Posted by i-cio.com staff | 17 Nov 2010
Tim Berners-Lee’s goal of creating new standards for data categorisation in the world wide web is close to being achieved
Tim Berners-Lee, inventor of the world wide web, has been riffing on the “semantic web” – where the current repository of static pages will be turned into a vast, interlinked global database – for more than a decade.
According to standards body the World Wide Web Consortium (W3C), of which he is director, all information online will be categorised and “new queries can combine categories in any imaginable way”.
The potential of this for organisations and individuals is enormous – for example, letting them aggregate data from anywhere into compelling new applications, form ad hoc collaborative ventures and dramatically improve their business intelligence.
Berners-Lee has spent much of the past five years calling on governments and businesses to support the idea. Meanwhile, W3C has been working on standards to enable the transition.

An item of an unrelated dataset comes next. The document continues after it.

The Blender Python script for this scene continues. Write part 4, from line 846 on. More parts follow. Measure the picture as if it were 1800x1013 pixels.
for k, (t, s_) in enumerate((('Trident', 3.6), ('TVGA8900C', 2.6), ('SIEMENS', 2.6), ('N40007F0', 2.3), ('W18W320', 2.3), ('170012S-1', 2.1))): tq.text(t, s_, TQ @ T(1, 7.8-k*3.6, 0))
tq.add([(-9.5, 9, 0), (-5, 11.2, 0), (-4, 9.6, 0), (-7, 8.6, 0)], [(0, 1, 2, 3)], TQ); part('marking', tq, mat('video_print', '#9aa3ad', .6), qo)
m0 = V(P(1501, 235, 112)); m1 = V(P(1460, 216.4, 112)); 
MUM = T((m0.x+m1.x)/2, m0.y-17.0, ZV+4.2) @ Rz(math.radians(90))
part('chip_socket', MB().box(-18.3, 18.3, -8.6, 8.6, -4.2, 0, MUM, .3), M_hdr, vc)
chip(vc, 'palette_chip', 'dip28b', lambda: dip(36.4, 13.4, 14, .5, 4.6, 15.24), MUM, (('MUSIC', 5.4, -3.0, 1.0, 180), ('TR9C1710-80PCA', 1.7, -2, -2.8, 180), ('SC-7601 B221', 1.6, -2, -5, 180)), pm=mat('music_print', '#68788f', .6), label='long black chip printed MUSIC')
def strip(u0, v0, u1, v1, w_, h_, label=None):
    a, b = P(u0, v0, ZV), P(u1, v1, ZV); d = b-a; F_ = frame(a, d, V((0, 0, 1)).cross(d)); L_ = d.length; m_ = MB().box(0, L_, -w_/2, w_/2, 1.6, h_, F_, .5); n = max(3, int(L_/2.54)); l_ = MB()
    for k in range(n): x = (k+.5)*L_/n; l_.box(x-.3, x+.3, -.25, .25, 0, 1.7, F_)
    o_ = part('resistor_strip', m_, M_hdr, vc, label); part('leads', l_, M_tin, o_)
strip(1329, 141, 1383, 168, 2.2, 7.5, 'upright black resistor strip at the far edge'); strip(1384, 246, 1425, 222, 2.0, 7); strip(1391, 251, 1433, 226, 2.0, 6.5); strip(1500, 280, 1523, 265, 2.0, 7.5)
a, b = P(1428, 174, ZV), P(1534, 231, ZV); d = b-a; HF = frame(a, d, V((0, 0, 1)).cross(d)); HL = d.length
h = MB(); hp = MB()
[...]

Existing protocols have already brought the semantic web several steps closer, but now W3C has released what could be the critical piece of the puzzle: the Rule Interchange Format (RIF). Essentially, RIF overcomes the obstacle of data being categorised in different ways by different sites and developers.
If, as is likely, we see widespread adoption of these standards, the changes could be rapid and dramatic – yet almost imperceptible. As W3C systems architect Sandro Hawke says: “It’ll happen so quickly no one will know. They’ll just notice the internet doing more cool things.”